There’s no denying it’s been a rough first three seasons for Williams and Bah, who have played on teams that have gone a combined 33-58 (.362) overall, including a program worst 6-25 (.194) last season. That was the final year for head coach Bruiser Flint, as the administration removed him after 15 seasons at the helm and installed Zach Spiker, a 40-year-old who spent the last seven seasons at Army.

Williams, a talented 6-foot-7, 220-pound forward originally out of St. Christopher's (Va.), has steadily improved his personal numbers each year, averaging 10.5 ppg and 5.6 rpg as a junior. But he knows that even that isn't quite living up to the potential he displayed in high school, when he was a dominant two-way force and named the Prep League Player of the Year as a senior.

To help turn his team around, Williams looked to his father for inspiration.

Williams has always been one of the team’s more outspoken personalities, with a warm smile and an encouraging word for his teammates; it’s no surprise that his father -- Rodney Williams, Sr. -- is a former military officer turned preacher down in Virginia.

“I do watch him, I do take some of my characteristics and mannerisms from him,” Williams said. “I talk to him every day. He talks to me about ‘this is your year son’ and ‘this is what you need to do to galvanize your troops’

“Last year, when we got down, nobody rallied the troops, so he’s kind of been pushing that with me this whole summer and this upcoming year,” he continued. “I’m going to take some of that from him and take some from Spiker and try to be the best leader possible.”

It’s been, frankly, a depressing few years around the program overall. Injuries have devastated the roster for several seasons, costing numerous players entire seasons (or multiple seasons) and preventing the team from getting any sort of winning mindset together. Last year was certainly a new low, with Damion Lee transferring to Louisville in the offseason and a rotation that was as short as six scholarship players deep at points due to injuries struggling from the outset.

Suddenly flipping that switch from losing to winning is not so easy as just forgetting the past.
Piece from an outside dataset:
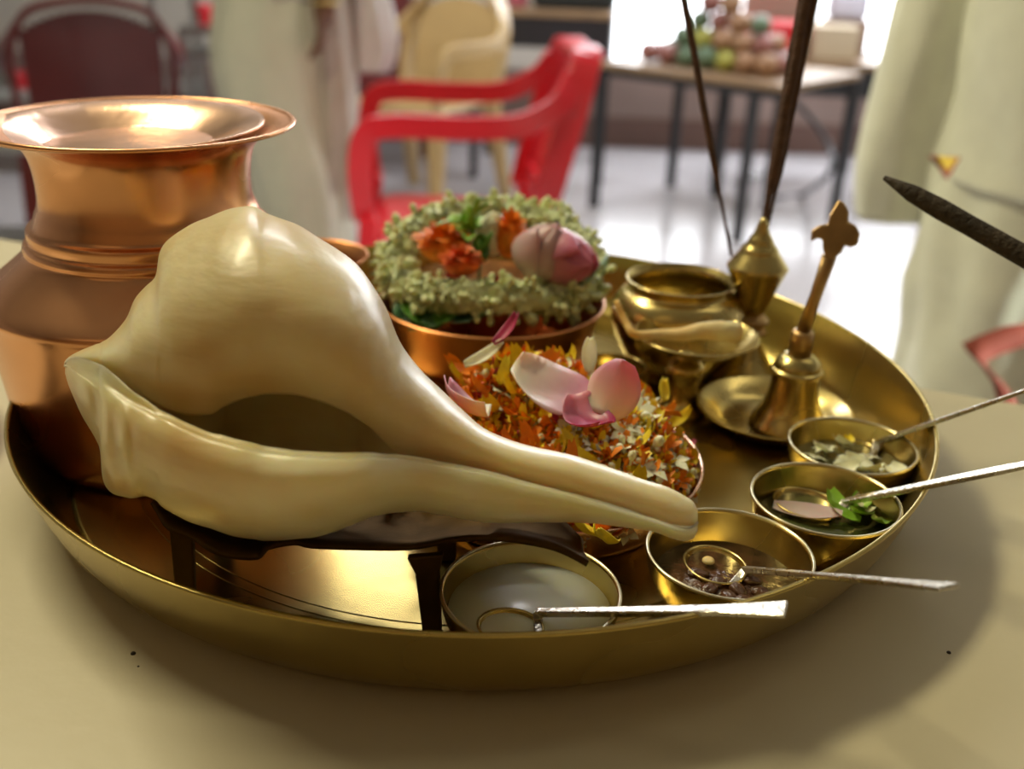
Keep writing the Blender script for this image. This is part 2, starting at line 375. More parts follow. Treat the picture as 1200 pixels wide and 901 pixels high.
# ================================================================= CONCH
def conch():
    S = [ # x, ytop, yA, yL, yB, s, ridge
        (76, 422, 427, 424, 437, .004, 4), (80, 417, 426, 420, 448, .009, 8), (88, 413, 424, 418, 466, .016, 14), (98, 409, 426, 420, 489, .022, 16),
        (112, 404, 430, 425, 515, .028, 16), (117, 403, 432, 427, 528, .030, 16), (121, 401, 434, 429, 560, .033, 15), (130, 395, 440, 436, 576, .036, 14), (148, 375, 454, 452, 584, .040, 10),
        (158, 350, 460, 460, 585, .042, 8), (170, 335, 466, 468, 583, .044, 6), (182, 323, 472, 477, 588, .046, 4), (188, 296, 475, 481, 594, .047, 2), (200, 279, 478, 487, 601, .049, 0),
        (222, 264, 483, 498, 611, .051, 0), (247, 252, 481, 508, 619, .053, 0), (262, 246.5, 474, 512, 624, .054, 0), (280, 241.5, 467, 517, 629, .055, 0), (298, 241, 462, 521, 632, .055, 0), (313, 249, 459, 524, 634, .055, 0),
        (347, 263, 460, 528, 632, .055, 0), (380, 282, 469, 531, 626, .053, 0), (410, 303, 485, 532, 617, .050, 0), (433, 327, 501, 532, 608, .046, 0),
        (450, 355, 516, 533, 603, .041, 0), (468, 400, 529, 533, 600, .036, 0), (493, 432, 538, 537, 600, .031, 0), (527, 467, 545, 543, 606, .027, 0),
        (567, 500, 553, 551, 612, .022, 0), (610, 519, 565, 563, 613, .019, 0), (660, 531, 578, 576, 613, .0165, 0), (700, 542, 590, 588, 613, .0145, 0),
        (733, 553, 600, 598, 617, .0125, 0), (767, 565, 610, 608, 624, .011, 0), (787, 573, 617, 615, 631, .010, 0), (803, 581, 620, 618, 634, .0085, 0),
        (813, 588, 618, 616, 631, .006, 0), (818, 598, 612, 611, 622, .003, 0)]
    rings = []
    for row in cat(S, 5):
        x, yt, yA, yL, yB, s, rg = row
        s = max(s, .002); k = s / .055
        d = .334 - (x - 300) / 520 * .022
        if x < 300: d = .334 + (300 - x) / 224 * .004
        H = yB - yt; lb = yB - yL
        crest = 0
        def yy(a): return yt + a * (yA - yt)
        Vd = 1.0
        op = max(0.0, min(1.0, (yL - yA) / 40.0))     # how wide the aperture is here
        inn = .25 + .75 * op
        wob = 0.0
        if x < 175:   # frilly left end of the outer lip
            wob = (4.0 * math.sin(x * .29) + 3 * math.sin(x * .11 + 1)) * min(1, (175 - x) / 25)
        P = [
            (x, yL, -.0505 * k), (x, yL + .03 * lb, -.0512 * k),
            (x - 1, yL + min(rg * .45, lb * .3) + .06 * lb, (-.0535 + .0035 * min(1, rg / 12)) * k),
            (x - 1, yL + min(rg, lb * .5) + .10 * lb, -.0555 * k),
            (x - 1, yL + .34 * lb + wob * .4, -.058 * k + wob * .00012),
            (x, yL + .64 * lb, -.052 * k + wob * .00035),
            (x, yL + .88 * lb - wob * .3, -.034 * k - wob * .0004),
            (x, yB, -.008 * k),
            (x, yB - .06 * H, .024 * k),
            (x, yB - .28 * H, .047 * k),
            (x, yB - .55 * H, .054 * k),
            (x, yt + .16 * H, .040 * k),
            (x, yt + .035 * H, .020 * k),
            (x, yt, -.002 * k),
            (x, yy(.07), -.020 * k),
            (x, yy(.22), -.0345 * k),
            (x, yy(.42), -.0435 * k),
            (x, yy(.64), -.0455 * k),
            (x, yy(.84), -.0415 * k),
            (x, yA, -.0345 * k),
            (x, yA - 2 * op, -.031 * k),
            (x, yA + (.0 * lb) - 14 * op, (-.036 + .029 * inn) * k),
            (x, yL + .10 * lb * inn, (-.038 + .045 * inn) * k),
            (x, yL + .50 * lb * inn, (-.040 + .030 * inn) * k),
            (x, yL + .42 * lb * inn, (-.0435 + .004 * inn) * k),
            (x, yL + .12 * lb * inn, (-.0485 + .003 * inn) * k),
            (x, yL - .3, -.0490 * k - .0003), (x, yL - .3, -.0498 * k - .0003),
        ]
        # closed smoothing of the section
        n = len(P); sec = []
        for i in range(n):
            a, b, c, e = P[i - 1], P[i], P[(i + 1) % n], P[(i + 2) % n]
            for q in range(4):
                t = q / 4
                sec.append(tuple(.5 * ((2 * b[j]) + (-a[j] + c[j]) * t + (2 * a[j] - 5 * b[j] + 4 * c[j] - e[j]) * t * t + (-a[j] + 3 * b[j] - 3 * c[j] + e[j]) * t ** 3) for j in range(3)))
        ring = []
        for (px, py, dd) in sec: ring.append(D(px, py, d + dd))
        rings.append(ring)
    o = loft('conch_shell', rings, M['conch'], None, True, True, (-.06, -.14, .04))
    bm = bmesh.new(); bm.from_mesh(o.data); bmesh.ops.recalc_face_normals(bm, faces=bm.faces)
    for v in bm.verts:     # faint growth ridges and dents
        p = v.co; h = noise.noise(Vector((p.x * 60, p.y * 60, p.z * 60))) * .0006 + noise.noise(Vector((p.x * 160 + 40 * p.z, p.y * 30, p.z * 40))) * .00025
        v.co = p + v.normal * h
    bm.to_mesh(o.data); bm.free()
    for p in o.data.polygons: p.use_smooth = True
    tag(o, 'large ivory conch shell lying on its brass stand, tip pointing right', 'conch')
conch()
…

Installing that mindset was priority No. 1 for the coaching staff when they started to work with the players over the summer.

Sitting in his office a few hours before the team’s first full practice of the season, Spiker was a quiet sort of focused, as if he was trying to break down the task ahead piece-by-piece.

“No one’s going to let us win games,” he said. “You have to deserve it.”

Deserving to win wasn’t something the Dragons did much of last season, giving away numerous late-game leads and other close games down the stretch.

There was a Jan. 14 loss at Hofstra, where Drexel led 56-54 with just over five minutes to play. At home to UNC-Wilmington on Jan. 24, when it was a 59-58 game at the same mark. Down 61-59 to rival Delaware with four minutes to play, and lost by nine. The last loss of the regular season, 61-59 to Northeastern, saw Drexel up 49-39 just past the 10-minute mark before the Huskies went on a 15-0 run.

“Ultimately, I feel like it brought us closer together as a team going through so much hardship,” Williams said. “Seeing the light on the other side, to know that we have another chance to make some noise...and even with the games last year, they weren’t that far off. You’re up, you’re down, you’re up and you can’t finish.

“It’s just, let’s finish this time,” he continued. “Let’s do what we have to do. We have a new leader. Let’s follow him to the best of our ability...let’s make some things happen.”